The internal Emitter Controlled 4 diode is optimized for low reverse recovery charge, which directly mitigates electromagnetic interference (EMI) and reduces switching stresses. This combination of trench gate structure and advanced diode technology is housed in the IHM-B 190mm package, which features an AlSiC (Aluminum Silicon Carbide) baseplate. This material choice is critical as it closely matches the thermal expansion coefficient of the silicon and ceramic substrate, greatly enhancing power cycling capability in harsh industrial cycles.
Application Scenarios & Value
Achieving System-Level Benefits in High-Power Conversion
The FZ3600R12HP4 is specifically engineered for heavy-duty industrial and renewable energy sectors. Engineers often face the challenge of designing wind turbine converters that must withstand unpredictable load fluctuations.
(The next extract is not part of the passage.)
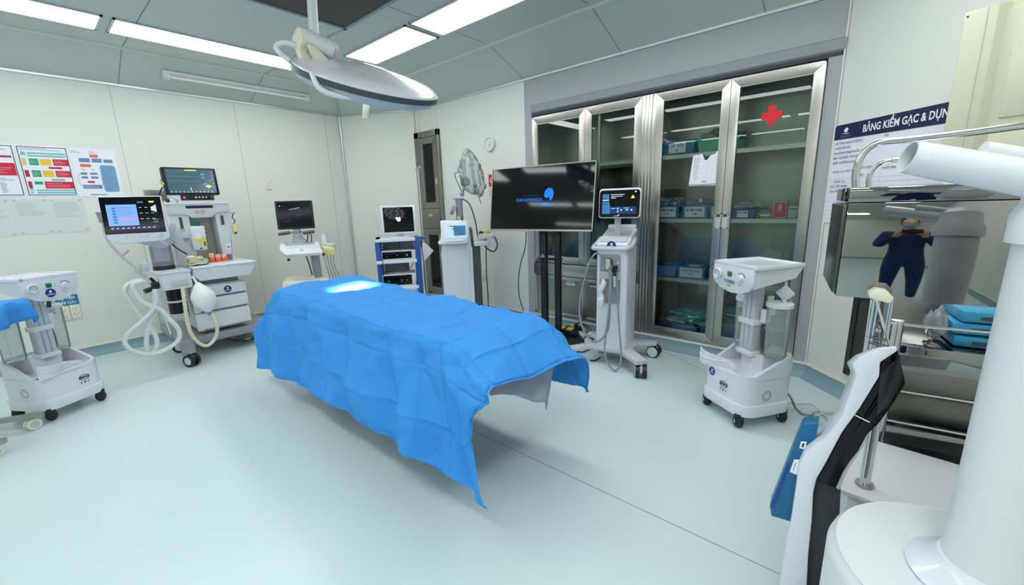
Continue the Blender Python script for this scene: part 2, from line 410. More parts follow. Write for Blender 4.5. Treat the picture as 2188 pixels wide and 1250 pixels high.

With its 1200V rating and 3600A peak handling, this module ensures stability in the generator-side converter of a multi-megawatt wind turbine.
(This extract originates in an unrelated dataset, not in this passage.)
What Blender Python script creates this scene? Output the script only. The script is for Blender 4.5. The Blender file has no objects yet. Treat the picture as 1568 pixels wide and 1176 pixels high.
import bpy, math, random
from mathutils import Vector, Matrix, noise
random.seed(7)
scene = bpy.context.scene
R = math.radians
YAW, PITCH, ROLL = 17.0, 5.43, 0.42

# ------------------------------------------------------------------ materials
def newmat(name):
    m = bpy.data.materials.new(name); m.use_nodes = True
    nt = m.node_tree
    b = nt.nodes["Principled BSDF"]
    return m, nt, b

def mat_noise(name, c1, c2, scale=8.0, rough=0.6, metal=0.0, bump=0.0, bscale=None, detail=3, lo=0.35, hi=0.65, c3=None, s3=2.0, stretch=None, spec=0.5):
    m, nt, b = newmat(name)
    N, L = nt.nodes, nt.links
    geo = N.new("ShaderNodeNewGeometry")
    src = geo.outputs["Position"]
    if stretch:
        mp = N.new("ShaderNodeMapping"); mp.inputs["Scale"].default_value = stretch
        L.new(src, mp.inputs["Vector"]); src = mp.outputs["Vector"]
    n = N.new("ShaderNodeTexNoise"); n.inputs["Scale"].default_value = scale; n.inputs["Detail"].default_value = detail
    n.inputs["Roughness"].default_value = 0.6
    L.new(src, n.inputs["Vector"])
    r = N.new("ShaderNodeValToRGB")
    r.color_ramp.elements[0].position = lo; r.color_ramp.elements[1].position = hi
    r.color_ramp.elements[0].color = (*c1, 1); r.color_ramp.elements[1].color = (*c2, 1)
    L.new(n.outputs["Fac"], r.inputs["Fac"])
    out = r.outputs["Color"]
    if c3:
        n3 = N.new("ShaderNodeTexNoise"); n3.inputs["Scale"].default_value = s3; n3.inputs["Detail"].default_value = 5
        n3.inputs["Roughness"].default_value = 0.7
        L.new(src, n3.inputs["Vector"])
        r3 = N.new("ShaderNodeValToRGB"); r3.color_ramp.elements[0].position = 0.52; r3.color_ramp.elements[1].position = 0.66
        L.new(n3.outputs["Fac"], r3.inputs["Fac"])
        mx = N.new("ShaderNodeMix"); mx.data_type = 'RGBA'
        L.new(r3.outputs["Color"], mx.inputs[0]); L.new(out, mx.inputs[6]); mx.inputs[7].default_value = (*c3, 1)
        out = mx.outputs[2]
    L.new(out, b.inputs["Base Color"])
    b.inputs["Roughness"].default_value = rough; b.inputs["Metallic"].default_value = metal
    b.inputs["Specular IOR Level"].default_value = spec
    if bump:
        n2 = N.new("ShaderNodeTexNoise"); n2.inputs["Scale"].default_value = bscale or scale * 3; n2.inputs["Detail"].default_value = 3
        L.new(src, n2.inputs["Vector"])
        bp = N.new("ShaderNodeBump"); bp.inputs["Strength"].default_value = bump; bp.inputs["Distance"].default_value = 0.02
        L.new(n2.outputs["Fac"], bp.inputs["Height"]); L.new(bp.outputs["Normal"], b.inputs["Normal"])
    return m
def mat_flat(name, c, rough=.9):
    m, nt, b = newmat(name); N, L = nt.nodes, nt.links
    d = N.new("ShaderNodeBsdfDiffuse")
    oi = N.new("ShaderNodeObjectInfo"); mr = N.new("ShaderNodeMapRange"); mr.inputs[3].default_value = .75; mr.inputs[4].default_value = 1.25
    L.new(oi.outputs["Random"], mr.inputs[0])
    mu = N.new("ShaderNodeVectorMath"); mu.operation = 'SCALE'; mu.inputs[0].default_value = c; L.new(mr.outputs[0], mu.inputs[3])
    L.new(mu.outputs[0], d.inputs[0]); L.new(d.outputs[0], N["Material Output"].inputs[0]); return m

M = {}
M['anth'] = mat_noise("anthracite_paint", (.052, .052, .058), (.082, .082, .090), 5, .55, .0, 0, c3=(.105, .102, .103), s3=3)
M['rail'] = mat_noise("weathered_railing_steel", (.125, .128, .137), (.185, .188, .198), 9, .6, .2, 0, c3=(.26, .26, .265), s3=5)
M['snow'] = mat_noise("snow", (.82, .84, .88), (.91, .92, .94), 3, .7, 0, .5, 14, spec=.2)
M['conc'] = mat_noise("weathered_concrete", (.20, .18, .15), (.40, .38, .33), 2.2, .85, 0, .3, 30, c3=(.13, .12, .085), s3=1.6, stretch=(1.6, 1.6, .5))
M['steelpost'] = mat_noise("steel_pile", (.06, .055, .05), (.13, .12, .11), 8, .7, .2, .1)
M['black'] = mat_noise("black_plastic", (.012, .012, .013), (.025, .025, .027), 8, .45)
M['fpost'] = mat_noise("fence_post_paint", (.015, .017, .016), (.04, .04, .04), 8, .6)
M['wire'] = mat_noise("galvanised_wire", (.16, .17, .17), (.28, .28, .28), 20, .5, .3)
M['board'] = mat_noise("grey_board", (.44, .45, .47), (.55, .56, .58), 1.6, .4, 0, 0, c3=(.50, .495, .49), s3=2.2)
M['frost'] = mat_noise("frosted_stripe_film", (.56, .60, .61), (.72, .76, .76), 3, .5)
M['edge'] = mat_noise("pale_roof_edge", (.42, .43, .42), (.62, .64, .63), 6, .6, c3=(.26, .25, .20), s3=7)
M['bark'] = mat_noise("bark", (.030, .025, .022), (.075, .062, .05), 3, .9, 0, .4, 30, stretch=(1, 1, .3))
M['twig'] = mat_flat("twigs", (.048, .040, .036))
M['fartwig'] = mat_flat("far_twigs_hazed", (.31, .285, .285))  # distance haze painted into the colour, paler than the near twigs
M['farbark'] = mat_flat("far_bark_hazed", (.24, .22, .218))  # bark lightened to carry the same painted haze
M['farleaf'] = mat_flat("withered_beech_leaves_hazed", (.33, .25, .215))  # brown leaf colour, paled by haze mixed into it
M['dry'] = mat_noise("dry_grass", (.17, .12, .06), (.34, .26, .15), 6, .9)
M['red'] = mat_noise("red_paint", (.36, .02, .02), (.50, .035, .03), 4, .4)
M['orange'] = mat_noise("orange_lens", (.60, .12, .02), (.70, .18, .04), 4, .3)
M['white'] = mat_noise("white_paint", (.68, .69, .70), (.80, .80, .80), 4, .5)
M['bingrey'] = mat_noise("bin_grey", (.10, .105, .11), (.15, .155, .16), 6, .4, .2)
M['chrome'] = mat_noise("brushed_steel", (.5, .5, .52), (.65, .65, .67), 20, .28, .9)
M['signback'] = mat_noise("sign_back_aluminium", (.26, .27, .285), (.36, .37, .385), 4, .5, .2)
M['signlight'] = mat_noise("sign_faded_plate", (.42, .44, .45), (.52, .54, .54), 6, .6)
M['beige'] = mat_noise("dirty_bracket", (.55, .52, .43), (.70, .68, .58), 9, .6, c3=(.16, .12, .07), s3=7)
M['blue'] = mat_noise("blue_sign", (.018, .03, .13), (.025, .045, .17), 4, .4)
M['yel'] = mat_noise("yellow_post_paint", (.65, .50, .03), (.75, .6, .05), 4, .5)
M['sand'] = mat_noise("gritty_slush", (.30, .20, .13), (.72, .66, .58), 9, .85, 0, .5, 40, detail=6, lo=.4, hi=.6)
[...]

- Wind Energy: Central converters for onshore and offshore turbines requiring high power density and moisture resistance.
- Traction & Rail: Main propulsion inverters for locomotives where space is limited and vibration resistance is mandatory.
- Solar Inverters: Utility-scale central inverters operating at 1000V DC bus levels.
- Industrial Drives: Heavy industry motor controls (e.g., mining or steel mills) where high starting torques demand massive current surges.
While this module is a flagship for high-current applications, systems requiring lower current handling may find the FZ2400R12HP4 or FZ1200R12KF5 more suited for mid-range power blocks. For even higher voltage environments, consider the FZ3600R17HE4 which offers a 1700V capability.
Strategically, the FZ3600R12HP4 represents a mature, high-reliability solution for the global transition toward high-efficiency energy systems. Its compatibility with existing IHM footprints ensures that engineers can upgrade system capacity without redesigning complex mechanical busbar architectures, future-proofing infrastructure against increasing power demands.